Totally. We ended up trying one thing that didn’t run and that we didn’t think worked. We hadn’t planned for her to take her clothes off. She wanted to and it kind of fit with the thing, and Jean-Paul was super excited about her attitude and Kim was super excited. Everyone was excited about working together and making magic. I mean, wait until you guys see the inside photos. I can’t even — I cannot even tell you. They’re just so amazing and so shocking and so bananas.

So I know the Champagne photo is a riff on an image Jean-Paul had already done.
Yes. Carolina [Beaumont], who is kind of amazing. It’s kind of like his legendary, classic shot.

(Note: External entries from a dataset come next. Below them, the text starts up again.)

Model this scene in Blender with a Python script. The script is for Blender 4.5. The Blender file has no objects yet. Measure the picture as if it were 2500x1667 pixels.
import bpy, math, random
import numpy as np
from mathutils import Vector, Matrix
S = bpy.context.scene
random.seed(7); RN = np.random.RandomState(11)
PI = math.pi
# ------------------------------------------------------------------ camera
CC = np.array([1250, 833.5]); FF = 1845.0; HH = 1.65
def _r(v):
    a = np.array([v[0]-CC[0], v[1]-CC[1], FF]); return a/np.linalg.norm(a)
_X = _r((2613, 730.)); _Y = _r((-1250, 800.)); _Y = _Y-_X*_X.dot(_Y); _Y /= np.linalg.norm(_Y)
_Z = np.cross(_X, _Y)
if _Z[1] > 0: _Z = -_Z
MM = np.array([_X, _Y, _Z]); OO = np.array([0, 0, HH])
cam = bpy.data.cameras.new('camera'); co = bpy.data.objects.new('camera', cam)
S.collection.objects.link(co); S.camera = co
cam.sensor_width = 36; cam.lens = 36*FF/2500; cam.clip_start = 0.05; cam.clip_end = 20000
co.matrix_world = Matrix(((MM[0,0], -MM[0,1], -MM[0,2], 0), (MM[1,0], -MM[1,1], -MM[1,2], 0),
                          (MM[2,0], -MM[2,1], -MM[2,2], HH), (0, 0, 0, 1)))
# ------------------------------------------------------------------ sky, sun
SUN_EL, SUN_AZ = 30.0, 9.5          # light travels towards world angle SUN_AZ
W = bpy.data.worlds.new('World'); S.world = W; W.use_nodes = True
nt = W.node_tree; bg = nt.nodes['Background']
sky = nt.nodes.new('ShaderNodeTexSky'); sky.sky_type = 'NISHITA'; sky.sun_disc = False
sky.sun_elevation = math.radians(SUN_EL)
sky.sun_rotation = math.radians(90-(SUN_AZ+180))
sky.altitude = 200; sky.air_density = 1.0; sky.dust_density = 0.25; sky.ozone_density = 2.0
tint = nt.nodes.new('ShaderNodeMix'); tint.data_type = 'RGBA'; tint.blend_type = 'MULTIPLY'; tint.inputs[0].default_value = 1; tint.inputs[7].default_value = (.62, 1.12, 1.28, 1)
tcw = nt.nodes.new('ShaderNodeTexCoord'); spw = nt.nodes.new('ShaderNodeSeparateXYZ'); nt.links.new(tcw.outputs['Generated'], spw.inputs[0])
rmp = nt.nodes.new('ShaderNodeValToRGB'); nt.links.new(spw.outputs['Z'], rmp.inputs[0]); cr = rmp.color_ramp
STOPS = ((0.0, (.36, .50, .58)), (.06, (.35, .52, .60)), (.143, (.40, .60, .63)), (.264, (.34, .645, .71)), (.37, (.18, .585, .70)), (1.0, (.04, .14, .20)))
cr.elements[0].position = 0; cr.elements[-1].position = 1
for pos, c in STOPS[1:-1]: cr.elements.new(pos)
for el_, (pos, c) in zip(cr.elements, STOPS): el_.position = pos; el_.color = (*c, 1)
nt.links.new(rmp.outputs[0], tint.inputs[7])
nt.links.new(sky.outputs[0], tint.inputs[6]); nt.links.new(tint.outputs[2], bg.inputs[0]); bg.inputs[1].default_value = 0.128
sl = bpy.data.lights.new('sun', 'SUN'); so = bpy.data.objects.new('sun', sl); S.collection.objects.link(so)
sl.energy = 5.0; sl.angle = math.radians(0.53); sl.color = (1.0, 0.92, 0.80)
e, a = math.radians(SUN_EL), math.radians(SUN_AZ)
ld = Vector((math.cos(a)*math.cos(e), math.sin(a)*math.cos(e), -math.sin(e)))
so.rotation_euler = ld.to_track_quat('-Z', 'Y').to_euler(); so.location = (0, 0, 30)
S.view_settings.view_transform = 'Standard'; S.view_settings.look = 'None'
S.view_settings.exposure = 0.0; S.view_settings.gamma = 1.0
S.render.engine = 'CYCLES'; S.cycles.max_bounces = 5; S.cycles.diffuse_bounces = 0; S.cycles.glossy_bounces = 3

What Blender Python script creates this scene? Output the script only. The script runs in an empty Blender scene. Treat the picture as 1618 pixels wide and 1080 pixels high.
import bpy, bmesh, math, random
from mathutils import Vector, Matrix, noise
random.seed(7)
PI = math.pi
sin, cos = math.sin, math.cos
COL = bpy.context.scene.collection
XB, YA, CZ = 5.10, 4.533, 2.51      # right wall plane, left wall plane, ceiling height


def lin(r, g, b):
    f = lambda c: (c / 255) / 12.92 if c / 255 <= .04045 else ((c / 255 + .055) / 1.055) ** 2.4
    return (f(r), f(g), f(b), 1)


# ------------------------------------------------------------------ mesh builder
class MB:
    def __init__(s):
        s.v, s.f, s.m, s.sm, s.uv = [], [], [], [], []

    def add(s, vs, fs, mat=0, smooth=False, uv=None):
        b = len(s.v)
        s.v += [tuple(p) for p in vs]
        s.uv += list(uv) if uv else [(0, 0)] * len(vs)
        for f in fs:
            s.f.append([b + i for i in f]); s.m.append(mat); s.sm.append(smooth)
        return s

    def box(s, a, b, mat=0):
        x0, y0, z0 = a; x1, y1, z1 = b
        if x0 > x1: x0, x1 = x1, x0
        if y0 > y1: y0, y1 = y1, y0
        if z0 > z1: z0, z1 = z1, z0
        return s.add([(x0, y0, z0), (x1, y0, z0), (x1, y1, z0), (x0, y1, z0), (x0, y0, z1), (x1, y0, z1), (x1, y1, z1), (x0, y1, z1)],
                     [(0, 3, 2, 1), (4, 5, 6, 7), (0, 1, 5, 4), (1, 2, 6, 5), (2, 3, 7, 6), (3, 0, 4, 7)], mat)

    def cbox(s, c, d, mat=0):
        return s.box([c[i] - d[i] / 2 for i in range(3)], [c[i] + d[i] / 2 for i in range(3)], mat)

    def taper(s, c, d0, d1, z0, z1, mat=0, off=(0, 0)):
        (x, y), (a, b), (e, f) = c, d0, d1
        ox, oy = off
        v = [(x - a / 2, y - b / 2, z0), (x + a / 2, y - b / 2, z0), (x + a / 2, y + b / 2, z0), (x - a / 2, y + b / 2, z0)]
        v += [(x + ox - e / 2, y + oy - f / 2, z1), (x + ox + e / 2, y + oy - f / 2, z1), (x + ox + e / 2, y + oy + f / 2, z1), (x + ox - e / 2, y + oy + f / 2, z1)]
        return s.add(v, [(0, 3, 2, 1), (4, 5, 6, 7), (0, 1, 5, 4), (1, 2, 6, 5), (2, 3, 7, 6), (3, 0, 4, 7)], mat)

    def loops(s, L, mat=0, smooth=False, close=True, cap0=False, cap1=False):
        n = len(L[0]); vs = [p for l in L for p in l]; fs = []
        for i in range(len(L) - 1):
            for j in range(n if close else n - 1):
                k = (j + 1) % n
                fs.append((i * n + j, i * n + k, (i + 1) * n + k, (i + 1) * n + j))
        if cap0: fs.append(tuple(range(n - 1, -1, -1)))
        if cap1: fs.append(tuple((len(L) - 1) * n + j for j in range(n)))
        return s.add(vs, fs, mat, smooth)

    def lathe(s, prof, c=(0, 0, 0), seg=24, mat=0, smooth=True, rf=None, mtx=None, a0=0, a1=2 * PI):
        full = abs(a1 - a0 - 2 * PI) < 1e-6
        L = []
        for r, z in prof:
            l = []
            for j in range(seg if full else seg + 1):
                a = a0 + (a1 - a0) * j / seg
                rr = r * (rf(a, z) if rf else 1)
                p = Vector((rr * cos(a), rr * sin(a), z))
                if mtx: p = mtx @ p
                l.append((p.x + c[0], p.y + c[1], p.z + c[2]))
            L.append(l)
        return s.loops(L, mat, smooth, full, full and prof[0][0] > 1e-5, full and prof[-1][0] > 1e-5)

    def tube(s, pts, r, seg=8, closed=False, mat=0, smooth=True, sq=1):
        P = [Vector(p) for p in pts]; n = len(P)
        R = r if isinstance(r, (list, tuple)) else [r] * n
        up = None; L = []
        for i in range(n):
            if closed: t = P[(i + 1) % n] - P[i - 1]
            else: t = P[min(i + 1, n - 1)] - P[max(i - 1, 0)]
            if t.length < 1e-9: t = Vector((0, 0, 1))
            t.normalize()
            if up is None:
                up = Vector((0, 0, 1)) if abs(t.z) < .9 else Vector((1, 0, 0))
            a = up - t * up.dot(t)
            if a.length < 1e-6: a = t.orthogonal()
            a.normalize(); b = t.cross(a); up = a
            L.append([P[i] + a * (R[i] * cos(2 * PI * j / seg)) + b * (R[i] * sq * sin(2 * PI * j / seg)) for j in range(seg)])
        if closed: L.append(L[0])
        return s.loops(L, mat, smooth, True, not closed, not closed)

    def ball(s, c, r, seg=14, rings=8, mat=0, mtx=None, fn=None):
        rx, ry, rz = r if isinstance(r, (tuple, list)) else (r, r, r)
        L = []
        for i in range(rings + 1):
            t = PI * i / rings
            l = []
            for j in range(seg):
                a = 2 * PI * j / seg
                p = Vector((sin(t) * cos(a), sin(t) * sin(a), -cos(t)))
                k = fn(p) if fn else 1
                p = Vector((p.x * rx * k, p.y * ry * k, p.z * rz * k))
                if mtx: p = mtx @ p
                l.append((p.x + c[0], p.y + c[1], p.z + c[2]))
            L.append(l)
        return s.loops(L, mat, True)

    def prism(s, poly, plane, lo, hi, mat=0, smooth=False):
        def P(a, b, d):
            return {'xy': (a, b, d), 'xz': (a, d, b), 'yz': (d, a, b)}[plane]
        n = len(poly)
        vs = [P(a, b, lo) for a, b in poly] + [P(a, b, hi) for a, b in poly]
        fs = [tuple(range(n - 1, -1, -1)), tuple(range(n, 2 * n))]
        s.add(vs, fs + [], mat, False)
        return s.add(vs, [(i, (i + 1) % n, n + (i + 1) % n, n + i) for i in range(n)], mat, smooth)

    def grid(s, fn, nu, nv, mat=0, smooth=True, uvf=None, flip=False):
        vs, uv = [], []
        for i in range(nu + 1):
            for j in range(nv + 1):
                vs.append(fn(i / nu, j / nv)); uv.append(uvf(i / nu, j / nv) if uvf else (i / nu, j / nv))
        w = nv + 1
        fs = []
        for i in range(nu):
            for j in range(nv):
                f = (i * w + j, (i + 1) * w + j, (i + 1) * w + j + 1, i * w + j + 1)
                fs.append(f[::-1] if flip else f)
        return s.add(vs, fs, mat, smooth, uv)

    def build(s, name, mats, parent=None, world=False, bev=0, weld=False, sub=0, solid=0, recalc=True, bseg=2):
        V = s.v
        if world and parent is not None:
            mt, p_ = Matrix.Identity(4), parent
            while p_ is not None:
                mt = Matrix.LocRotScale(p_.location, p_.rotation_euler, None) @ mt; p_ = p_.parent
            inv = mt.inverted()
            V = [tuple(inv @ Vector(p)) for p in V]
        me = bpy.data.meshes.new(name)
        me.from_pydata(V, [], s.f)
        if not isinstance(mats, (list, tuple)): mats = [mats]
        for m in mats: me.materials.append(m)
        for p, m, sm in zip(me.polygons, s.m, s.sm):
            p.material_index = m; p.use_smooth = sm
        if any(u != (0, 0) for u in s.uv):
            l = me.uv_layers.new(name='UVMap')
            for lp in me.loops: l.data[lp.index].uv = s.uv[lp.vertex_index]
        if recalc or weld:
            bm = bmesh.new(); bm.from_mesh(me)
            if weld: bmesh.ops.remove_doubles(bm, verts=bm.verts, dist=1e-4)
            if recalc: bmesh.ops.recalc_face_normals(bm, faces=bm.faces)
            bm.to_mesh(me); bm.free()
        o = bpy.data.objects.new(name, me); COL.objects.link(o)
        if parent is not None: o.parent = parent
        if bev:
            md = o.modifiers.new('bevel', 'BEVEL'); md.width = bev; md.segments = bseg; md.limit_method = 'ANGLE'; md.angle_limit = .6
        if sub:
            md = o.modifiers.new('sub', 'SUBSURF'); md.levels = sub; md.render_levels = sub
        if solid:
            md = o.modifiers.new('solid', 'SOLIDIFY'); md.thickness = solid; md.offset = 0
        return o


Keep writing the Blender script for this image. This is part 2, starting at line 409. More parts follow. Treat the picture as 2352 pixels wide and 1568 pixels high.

Originally the plan was for the Champagne shot to be the cover, but then the butt shot just was so amazing that we felt like, “Let’s do that as kind of a bonus cover.” The newsstand and subscribers get the Champagne [shot].
 
I was just going to ask you, because I don’t know what the rules are for nudity on the newsstand.
People can order it from our website. We’re distributed in hotels, like the Chateau [Marmont] and the Standard. So you can get it there, or we have certain, select special distribution places where it’s not an official newsstand. But other than that …

Do you know how many are gonna be in circulation, of that cover?
I’m not sure. I don’t know what the breakdown is. But already, the Hudson News called asking for thousands. Or on our website, you can order either the butt issue or the Champagne issue. America can be very puritanical on some things, like nudity. And I don’t blame them. I don’t think it’s wrong to say you can’t have a woman’s bare ass on the cover of a magazine. I don’t think that’s unreasonable.
 
Have you seen any of the memes that people are doing?
I loved the one with Taylor Swift reading a book. It was the Paper cover with Kim on it. We’ve been collecting them. Some that I think are less funny, like Dane Cook posted one saying that she retouched it. I just personally think that anything making fun of someone’s appearance, to me, is not funny. Especially if it’s a woman. Women get enough shit. Either they’re too skinny or too fat. A lot of people whom we respect and think have really great taste have really responded to it well. There are some people who don’t like it, because they don’t, for whatever reason, like Kim, or they think our culture is heading over a cliff into the abyss.

The thing that drives me crazy is that people are saying, “Oh, but you’re a mom.” That logic doesn’t make sense to me.
Me too. I looked at some of the comments on Paper’s Instagram just to get a gauge of how many were positive and how many were negative. It seems always like the people who are the negative commenters — I was shocked and appalled at how often it’s women. And people who were negatively commenting things like, “Oh, you’re a bad mom,” or, “Oh, you’re a fat pig whore,” or something like that. It’s like, How could you say that to her? To comment on anything negatively like that on anyone’s appearance is so wrong and rotten to me. I just don’t understand. 
 
Can you tease anything more about what we’re going to see in the rest of the shoot?
Well, it’ll be on our website soon — like, in the next 24 hours. The [butt] was the step one, was like the appetizer of the full meal, so I can’t give too many more details, but that is the teaser. More to come from there. It’s incredible, I have to say.

This interview has been edited and condensed.